Catching all investors’ attention

By 1720, half of Europe had heard about and bought into its scheme, but that it would end in tears was inevitable- for almost everyone it would end in ruin. Even the most straightforward accounts of the bubble mention the breathtaking scope of ambition, intertwined with advances in science and technology to describe how the public at large bought into the scheme. Similar narratives are now starting to be written about the ‘crypto winter’, a universe of more than 19,000 crypto “currencies” (by way of comparison, there are 180 fiat currencies in the world) that have lost a cumulative value of more than $2 trillion in value since the beginning of this year.

Defendants of these assets point to the underlying advancement of technology and the increased rate of adoption as an explanation for why this asset class will continue to endure, even grow. In propagating this claim, they point to the history of scientific revolutions, which is usually told as a sequence of discoveries that act as disruptors.

This picture leaves out a central human fact: those who solved problems of physics or math did not confine themselves to natural philosophy.

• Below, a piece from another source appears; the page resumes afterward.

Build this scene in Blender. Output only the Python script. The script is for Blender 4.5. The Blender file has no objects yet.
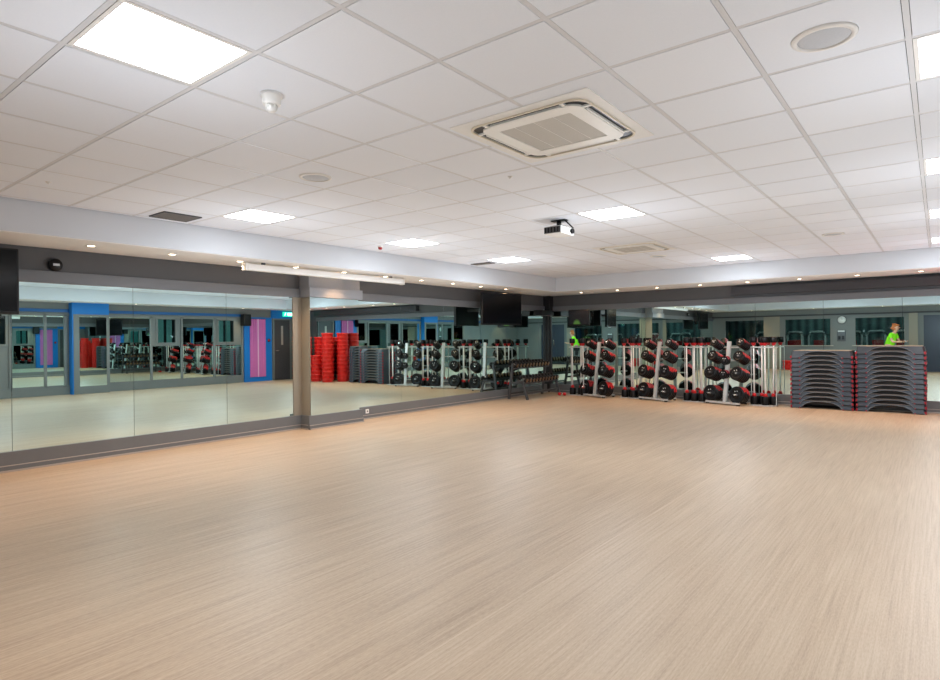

From the very outset, they used the same methods of habits and mind to tackle human questions of how to create value and how to store them. In 1719, on the brink of the wild ride to come, Sir Isaac Newton, who was master of the Royal Mint and the creator of ‘real’ money, veered off course when he subscribed wholeheartedly into the South Sea Company.

Experts weigh in

Likewise, the advent of the crypto boom attracted a plethora of experts, most of whom, guided the ‘masters of the universe’ and the retail public at large on how to think about the concept of money and how it could be expanded using the tools of technology.

Technology, however, often clashes with the motives and the interests of national governments and pits it against those of the financial elite. Recent warnings by the Chinese government have echoed sentiments of central bankers throughout the globe that crypto assets are at best wildly speculative and add to, rather than hedge, financial market volatility.

Studies conducted out of elite universities in America show that crypto assets are positively correlated with technology stocks, and negatively correlated to interest rates and inflation; the very antithesis of the problem that they were attempting to solve.

Take a step back and the catastrophe now known as the South Sea Bubble is eerily familiar to the narrative in the crypto space. The South Sea Bubble was the first and in many ways the archetypal financial market crash, replete with naivete, despite all the hullabaloo. How the British government responded subsequently catalogued and uncovered a breathtaking guide of corruption and greed and all the ways it is possible to subvert the market for private gain.

This may not be how the tale ends for crypto assets, (one certainly hope that it doesn’t), but we would ignore the parallels of unsustainable financial adventures at our peril.